Los jueces de Colombia y de Chile, también están intentando abrir causas contra los presidentes, Gustavo Petro, y Gabriel Boric. Pero, de momento, lo único que han encontrado es la relación de ambos con la extrema izquierda. En algunos casos, con la guerrilla como es el de Petro. Nada por lo que, de momento, se les pueda acusar. Sobre todo, porque estos magistrados parafascistas rebuscan más en asuntos financieros que en las actividades políticas. Las acusaciones de corrupción son mejor vistas por la opinión pública que el izquierdismo radical, por poner un ejemplo.
El expresidente de Ecuador, Rafael Correa, no puede ir a su país. Reside en Bruselas como asilado político porque si pisa suelo patrio tendrá que enfrentarse al cumplimiento de una condena de ocho años de cárcel por el llamado “Caso Sobornos”. En Bolivia, el expresidente Evo Morales está acusado de fraude electoral.En Perú, su expresidente, Pedro Castillo, se encuentra en prisión sin juicio, acusado de un “autogolpe de Estado” que él niega tajantemente.
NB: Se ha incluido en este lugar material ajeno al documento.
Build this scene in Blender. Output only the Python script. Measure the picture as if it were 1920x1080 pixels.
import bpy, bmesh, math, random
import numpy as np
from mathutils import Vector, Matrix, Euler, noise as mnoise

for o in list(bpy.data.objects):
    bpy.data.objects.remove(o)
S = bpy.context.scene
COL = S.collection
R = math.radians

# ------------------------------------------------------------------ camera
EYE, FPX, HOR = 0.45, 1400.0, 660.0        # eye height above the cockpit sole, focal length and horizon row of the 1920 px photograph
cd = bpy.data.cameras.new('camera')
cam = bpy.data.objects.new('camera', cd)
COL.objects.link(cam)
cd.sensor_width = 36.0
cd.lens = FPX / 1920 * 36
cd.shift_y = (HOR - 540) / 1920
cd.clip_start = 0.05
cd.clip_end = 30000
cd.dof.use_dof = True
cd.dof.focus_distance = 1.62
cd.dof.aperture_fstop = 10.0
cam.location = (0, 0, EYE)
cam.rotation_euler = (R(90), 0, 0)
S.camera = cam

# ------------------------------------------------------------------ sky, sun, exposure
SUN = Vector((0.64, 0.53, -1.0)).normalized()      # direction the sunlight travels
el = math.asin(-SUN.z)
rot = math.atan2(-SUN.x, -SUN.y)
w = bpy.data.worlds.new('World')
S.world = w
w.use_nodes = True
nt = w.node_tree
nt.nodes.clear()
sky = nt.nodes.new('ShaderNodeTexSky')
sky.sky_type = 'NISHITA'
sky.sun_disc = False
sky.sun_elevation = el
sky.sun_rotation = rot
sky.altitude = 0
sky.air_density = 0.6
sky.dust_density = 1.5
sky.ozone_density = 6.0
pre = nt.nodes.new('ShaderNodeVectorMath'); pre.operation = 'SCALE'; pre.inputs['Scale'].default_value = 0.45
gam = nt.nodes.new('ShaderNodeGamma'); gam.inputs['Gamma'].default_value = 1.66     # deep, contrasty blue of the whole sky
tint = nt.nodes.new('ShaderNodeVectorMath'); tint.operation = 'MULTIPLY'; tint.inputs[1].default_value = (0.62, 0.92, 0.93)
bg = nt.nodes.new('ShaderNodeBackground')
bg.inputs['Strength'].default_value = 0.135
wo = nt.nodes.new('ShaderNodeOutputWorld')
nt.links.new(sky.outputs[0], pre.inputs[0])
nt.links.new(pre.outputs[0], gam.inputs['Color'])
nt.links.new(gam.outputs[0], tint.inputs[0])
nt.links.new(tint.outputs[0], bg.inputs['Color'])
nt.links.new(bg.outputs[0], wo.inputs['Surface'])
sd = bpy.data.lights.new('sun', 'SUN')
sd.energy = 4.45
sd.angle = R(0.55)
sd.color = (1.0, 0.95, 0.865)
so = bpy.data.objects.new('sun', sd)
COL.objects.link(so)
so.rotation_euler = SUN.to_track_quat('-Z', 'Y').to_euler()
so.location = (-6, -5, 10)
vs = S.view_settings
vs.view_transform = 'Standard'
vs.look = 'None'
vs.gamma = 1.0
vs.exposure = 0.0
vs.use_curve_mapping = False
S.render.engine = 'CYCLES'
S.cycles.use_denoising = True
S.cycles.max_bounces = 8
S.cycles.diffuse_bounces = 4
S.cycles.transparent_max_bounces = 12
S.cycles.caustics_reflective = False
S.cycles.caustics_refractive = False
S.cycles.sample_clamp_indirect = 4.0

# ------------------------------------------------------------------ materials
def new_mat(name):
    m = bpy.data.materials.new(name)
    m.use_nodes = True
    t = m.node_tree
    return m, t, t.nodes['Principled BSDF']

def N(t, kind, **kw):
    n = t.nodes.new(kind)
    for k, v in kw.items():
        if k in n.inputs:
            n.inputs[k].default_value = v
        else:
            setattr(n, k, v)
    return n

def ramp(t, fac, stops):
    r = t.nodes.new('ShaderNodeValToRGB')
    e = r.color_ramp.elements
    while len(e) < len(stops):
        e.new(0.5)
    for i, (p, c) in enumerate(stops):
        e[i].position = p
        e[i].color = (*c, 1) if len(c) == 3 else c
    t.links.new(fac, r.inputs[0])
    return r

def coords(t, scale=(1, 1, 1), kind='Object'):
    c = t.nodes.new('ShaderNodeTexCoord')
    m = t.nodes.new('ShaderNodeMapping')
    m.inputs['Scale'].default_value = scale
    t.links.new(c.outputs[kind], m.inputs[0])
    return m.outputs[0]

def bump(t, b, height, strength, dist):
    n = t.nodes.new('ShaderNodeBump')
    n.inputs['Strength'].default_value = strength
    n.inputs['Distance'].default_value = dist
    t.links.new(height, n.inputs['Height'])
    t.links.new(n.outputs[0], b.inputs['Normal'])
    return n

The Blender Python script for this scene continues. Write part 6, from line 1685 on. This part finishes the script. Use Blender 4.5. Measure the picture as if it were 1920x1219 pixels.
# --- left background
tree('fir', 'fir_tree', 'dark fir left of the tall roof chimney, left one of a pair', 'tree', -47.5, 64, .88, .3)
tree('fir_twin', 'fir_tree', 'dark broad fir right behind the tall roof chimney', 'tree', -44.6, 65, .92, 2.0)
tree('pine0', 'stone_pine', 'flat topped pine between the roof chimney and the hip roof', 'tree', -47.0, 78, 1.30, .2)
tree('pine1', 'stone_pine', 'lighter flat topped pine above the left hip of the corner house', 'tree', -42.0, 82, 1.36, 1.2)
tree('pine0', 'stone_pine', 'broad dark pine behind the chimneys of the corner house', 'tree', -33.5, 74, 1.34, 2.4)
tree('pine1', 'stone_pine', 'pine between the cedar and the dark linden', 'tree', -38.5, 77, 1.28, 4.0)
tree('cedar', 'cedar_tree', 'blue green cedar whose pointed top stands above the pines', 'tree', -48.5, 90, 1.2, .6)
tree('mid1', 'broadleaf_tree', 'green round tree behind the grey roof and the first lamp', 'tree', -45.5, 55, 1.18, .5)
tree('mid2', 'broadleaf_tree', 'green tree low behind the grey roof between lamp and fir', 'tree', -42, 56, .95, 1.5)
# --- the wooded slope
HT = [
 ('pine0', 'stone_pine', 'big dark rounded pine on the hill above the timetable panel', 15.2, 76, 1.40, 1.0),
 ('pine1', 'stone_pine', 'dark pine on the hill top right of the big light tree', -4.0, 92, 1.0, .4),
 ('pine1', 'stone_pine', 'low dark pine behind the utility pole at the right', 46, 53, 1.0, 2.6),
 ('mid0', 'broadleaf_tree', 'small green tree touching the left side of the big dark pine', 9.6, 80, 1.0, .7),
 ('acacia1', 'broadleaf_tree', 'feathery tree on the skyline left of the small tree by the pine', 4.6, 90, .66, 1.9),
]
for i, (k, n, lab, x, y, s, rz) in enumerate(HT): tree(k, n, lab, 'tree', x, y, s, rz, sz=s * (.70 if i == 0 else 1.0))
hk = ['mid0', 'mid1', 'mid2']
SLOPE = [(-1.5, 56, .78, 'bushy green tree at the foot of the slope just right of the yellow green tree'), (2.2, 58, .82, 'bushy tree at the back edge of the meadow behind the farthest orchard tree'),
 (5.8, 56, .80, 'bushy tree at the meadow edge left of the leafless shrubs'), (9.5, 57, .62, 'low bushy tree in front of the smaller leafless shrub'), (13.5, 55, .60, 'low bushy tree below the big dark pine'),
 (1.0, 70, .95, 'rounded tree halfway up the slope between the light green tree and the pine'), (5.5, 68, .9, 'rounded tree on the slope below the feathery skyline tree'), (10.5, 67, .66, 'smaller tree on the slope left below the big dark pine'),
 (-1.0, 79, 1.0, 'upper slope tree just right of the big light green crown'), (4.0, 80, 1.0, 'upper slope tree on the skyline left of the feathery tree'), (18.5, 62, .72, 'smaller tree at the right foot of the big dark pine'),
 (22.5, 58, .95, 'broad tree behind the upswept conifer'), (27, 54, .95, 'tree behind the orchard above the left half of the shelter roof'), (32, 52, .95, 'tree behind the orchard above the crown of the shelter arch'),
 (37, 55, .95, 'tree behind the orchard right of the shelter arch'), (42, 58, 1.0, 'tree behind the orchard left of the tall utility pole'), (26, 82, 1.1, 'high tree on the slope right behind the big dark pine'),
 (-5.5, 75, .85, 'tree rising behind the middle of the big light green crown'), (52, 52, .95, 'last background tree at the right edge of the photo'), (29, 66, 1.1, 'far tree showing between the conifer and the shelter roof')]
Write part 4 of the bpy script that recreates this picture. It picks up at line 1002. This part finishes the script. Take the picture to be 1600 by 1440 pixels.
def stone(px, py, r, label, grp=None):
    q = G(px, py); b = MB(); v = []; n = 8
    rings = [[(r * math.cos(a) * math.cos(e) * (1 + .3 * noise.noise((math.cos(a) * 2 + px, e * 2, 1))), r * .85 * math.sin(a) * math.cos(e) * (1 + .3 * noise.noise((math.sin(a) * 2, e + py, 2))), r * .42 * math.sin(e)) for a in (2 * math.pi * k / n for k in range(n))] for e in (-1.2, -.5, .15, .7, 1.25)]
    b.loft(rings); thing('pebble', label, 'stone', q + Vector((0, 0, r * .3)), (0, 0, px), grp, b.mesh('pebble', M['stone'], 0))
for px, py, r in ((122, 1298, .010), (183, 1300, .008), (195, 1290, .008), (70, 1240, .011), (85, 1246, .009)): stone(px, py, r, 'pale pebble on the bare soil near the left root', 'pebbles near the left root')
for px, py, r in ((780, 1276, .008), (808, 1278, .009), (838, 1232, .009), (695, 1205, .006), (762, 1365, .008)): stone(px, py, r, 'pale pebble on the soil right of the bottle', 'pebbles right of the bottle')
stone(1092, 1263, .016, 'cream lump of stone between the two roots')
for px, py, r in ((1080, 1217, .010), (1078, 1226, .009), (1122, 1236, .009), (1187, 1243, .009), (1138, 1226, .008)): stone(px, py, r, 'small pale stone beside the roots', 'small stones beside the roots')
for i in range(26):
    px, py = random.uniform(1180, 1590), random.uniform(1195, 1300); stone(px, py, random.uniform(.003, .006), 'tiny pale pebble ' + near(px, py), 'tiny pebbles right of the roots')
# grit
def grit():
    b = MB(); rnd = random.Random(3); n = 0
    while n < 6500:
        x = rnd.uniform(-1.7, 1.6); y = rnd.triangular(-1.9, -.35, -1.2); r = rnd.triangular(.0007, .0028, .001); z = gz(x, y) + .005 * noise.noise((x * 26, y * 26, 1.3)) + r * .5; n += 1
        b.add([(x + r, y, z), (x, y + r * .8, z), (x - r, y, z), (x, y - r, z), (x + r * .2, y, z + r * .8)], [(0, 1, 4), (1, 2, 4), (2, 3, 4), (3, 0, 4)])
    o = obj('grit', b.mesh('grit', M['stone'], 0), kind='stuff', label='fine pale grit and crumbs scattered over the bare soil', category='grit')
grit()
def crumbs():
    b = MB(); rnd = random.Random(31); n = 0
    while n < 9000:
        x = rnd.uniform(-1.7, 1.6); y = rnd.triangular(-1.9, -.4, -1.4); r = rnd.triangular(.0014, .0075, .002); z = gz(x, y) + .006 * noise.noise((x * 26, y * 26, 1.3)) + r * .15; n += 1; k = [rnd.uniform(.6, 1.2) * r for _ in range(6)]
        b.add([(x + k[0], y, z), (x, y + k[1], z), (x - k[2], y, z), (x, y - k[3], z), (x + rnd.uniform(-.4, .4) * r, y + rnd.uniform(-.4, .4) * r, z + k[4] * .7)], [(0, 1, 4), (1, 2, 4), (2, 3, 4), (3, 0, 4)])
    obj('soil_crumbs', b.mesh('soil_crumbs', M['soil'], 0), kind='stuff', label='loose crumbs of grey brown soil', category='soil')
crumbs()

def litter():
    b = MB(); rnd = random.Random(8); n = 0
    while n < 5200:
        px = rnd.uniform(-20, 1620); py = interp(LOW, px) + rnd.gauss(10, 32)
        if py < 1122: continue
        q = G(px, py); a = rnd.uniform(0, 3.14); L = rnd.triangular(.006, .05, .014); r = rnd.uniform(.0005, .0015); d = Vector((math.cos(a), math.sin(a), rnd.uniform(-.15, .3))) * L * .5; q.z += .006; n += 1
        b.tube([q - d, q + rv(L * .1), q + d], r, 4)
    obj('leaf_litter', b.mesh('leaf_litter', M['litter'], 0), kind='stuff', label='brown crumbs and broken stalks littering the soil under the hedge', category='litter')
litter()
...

El mismo día en que se produjo ese “autogolpe”, Castillo iba a ser sometido a una moción de censura “por irregularidades financieras” cometidas durante su gestión.
Las intervenciones judiciales están claras. De las de España ni hablamos. Desde que ciertos sectores políticos descubrieron que no es necesario recurrir a la fuerza física, policía o militares, para acabar con las discrepancias, las escuelas de formación de jueces y magistrados, incluida la tristemente conocida Escuela Judicial española, se han convertido en centros de adoctrinamiento. Elitistas, donde los ingresos quedan restringidos a las élites económicas, los futuros jueces se incorporan a las carreras de sus países con la lección muy bien aprendida. Y esto es evidente. Aquí en España y en la Conchinchina si hace falta llegar hasta allí.